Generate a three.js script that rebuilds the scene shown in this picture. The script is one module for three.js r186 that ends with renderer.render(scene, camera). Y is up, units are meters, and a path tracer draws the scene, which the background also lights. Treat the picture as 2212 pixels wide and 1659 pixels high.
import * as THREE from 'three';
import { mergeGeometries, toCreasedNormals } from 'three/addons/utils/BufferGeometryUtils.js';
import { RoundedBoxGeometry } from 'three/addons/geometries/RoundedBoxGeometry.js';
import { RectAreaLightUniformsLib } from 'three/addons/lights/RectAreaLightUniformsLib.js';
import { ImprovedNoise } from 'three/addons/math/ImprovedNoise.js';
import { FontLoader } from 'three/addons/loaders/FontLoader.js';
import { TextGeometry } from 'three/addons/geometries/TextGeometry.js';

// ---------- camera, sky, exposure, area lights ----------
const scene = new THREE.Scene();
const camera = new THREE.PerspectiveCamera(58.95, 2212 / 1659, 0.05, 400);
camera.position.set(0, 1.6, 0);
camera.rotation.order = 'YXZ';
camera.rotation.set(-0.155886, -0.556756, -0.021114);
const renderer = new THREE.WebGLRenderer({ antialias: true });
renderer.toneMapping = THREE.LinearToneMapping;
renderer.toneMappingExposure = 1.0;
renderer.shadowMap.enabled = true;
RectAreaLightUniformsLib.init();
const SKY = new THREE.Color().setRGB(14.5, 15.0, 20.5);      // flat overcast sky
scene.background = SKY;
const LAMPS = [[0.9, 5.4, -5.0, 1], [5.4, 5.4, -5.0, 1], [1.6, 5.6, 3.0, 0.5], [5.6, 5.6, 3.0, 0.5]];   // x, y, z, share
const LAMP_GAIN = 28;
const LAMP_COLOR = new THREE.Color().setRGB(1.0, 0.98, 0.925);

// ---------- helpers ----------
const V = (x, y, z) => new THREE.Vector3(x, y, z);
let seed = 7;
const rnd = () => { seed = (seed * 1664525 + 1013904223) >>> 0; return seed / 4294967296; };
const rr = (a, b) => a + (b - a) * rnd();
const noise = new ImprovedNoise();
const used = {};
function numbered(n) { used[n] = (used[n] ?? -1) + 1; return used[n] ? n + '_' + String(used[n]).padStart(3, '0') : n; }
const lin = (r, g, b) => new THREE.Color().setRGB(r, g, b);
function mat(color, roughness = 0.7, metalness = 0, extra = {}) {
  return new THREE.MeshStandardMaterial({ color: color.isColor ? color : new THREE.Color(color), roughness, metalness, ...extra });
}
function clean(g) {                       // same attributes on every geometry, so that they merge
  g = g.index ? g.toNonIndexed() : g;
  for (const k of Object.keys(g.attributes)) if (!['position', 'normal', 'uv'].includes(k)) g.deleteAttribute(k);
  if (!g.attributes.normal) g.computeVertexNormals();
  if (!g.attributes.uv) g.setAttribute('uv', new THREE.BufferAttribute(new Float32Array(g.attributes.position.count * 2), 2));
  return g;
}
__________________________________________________
▶ Task objective:
Would you copy out each line exactly as written?

▶ Task solution:
Generate a three.js script that rebuilds the scene shown in this picture. The script is one module for three.js r186 that ends with renderer.render(scene, camera). Y is up, units are meters, and a path tracer draws the scene, which the background also lights. Treat the picture as 2212 pixels wide and 1659 pixels high.
import * as THREE from 'three';
import { mergeGeometries, toCreasedNormals } from 'three/addons/utils/BufferGeometryUtils.js';
import { RoundedBoxGeometry } from 'three/addons/geometries/RoundedBoxGeometry.js';
import { RectAreaLightUniformsLib } from 'three/addons/lights/RectAreaLightUniformsLib.js';
import { ImprovedNoise } from 'three/addons/math/ImprovedNoise.js';
import { FontLoader } from 'three/addons/loaders/FontLoader.js';
import { TextGeometry } from 'three/addons/geometries/TextGeometry.js';

// ---------- camera, sky, exposure, area lights ----------
const scene = new THREE.Scene();
const camera = new THREE.PerspectiveCamera(58.95, 2212 / 1659, 0.05, 400);
camera.position.set(0, 1.6, 0);
camera.rotation.order = 'YXZ';
camera.rotation.set(-0.155886, -0.556756, -0.021114);
const renderer = new THREE.WebGLRenderer({ antialias: true });
renderer.toneMapping = THREE.LinearToneMapping;
renderer.toneMappingExposure = 1.0;
renderer.shadowMap.enabled = true;
RectAreaLightUniformsLib.init();
const SKY = new THREE.Color().setRGB(14.5, 15.0, 20.5);      // flat overcast sky
scene.background = SKY;
const LAMPS = [[0.9, 5.4, -5.0, 1], [5.4, 5.4, -5.0, 1], [1.6, 5.6, 3.0, 0.5], [5.6, 5.6, 3.0, 0.5]];   // x, y, z, share
const LAMP_GAIN = 28;
const LAMP_COLOR = new THREE.Color().setRGB(1.0, 0.98, 0.925);

// ---------- helpers ----------
const V = (x, y, z) => new THREE.Vector3(x, y, z);
let seed = 7;
const rnd = () => { seed = (seed * 1664525 + 1013904223) >>> 0; return seed / 4294967296; };
const rr = (a, b) => a + (b - a) * rnd();
const noise = new ImprovedNoise();
const used = {};
function numbered(n) { used[n] = (used[n] ?? -1) + 1; return used[n] ? n + '_' + String(used[n]).padStart(3, '0') : n; }
const lin = (r, g, b) => new THREE.Color().setRGB(r, g, b);
function mat(color, roughness = 0.7, metalness = 0, extra = {}) {
  return new THREE.MeshStandardMaterial({ color: color.isColor ? color : new THREE.Color(color), roughness, metalness, ...extra });
}
function clean(g) {                       // same attributes on every geometry, so that they merge
  g = g.index ? g.toNonIndexed() : g;
  for (const k of Object.keys(g.attributes)) if (!['position', 'normal', 'uv'].includes(k)) g.deleteAttribute(k);
  if (!g.attributes.normal) g.computeVertexNormals();
  if (!g.attributes.uv) g.setAttribute('uv', new THREE.BufferAttribute(new Float32Array(g.attributes.position.count * 2), 2));
  return g;
}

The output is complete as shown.